After many hours of waiting on Saturday, ECO was dismayed when it searched the new texts for human rights, safeguards, and clarity on an ITMO definition and found that nothing was there. Sure, there are fewer brackets, but fewer brackets do not magically translate to successful rules that ensure carbon markets won’t lead to harming people and the planet, undermining the Paris Agreement entirely.

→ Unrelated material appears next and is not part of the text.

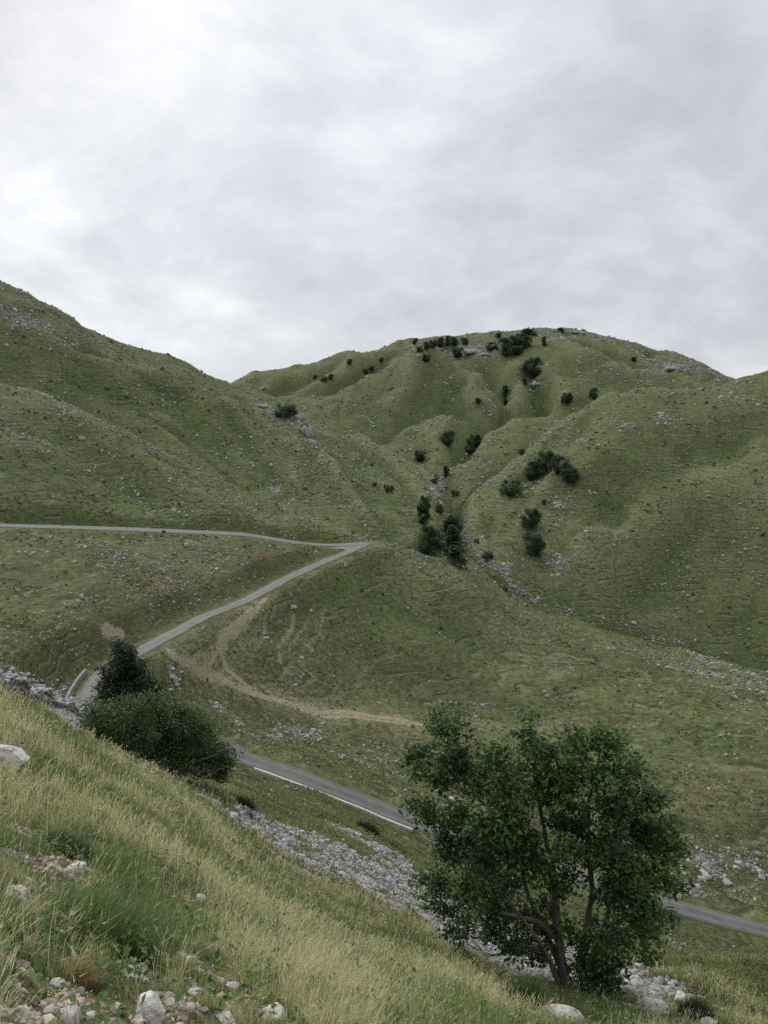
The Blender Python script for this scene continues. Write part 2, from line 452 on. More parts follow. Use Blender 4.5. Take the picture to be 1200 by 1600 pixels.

ECO was pleased last week when it heard more countries speaking about the need to include human rights and the rights of indigenous peoples in the rules for Article 6. So, imagine ECO’s dismay when it searched through the text and couldn’t find mention of human rights or social and environmental safeguards. Instead it found only a placeholder for elements of the Paris Agreement preamble. But it’s not about having elements from the preamble, it’s about ensuring that the carbon markets under the Paris Agreement don’t become a tool that allows for the harming of people and the planet. Human rights are not negotiable!
ECO also searched desperately for some clarity on what an Internationally Transferred Mitigation Outcome (ITMO) is. Under article 6, countries will create ITMOs, buy ITMOs, use ITMOs… But does anyone understand what an ITMO actually is? ECO understands that ITMOs can take different forms, but they must represent an emission reduction which truly happened, e.g. through a crediting approach with a real project or an ETS linkage. The mere “overachievement” of an NDC target is not enough to issue an ITMO, especially when current NDCs include over 20GtCO2e of hot air. Activities outside the scope of NDCs credited to a buyer country would repeat the same hot air mistakes of the CDM, unless there is corresponding adjustment for these activities.
ECO calls on Parties to rectify what surely must be an oversight. It can’t be that you want to see past mistakes repeated where people’s lives were lost and ecosystems destroyed, and all of that to issue ITMOs which don’t represent real reductions? You can fix this, and you must fix it now. You’ve done it before. The GCF has safeguards and grievance redresses because you said it had to. These elements are just as important in the context of article 6. Social and environmental safeguards, meaningful local stakeholder consultation, and an independent grievance mechanism can help prevent harm to communities, indigenous peoples, and ecosystems, and help address problems if and when they arise.
In addition, the final text should clearly specify that cooperative approaches under article 6.2 must be real crediting approaches, ideally a mitigation project to which a specific quantity of emission reductions can be directly attributed. At a minimum, Parties should at least report on what a cooperative approach entails, how it contributes to the Parties’ NDCs implementation, which Parties are involved in it, how many tons of CO2e are transferred, and how long the cooperative approach will last.
The final text must include these elements. Anything less would fail the Paris Agreement, and in doing so, fail the world.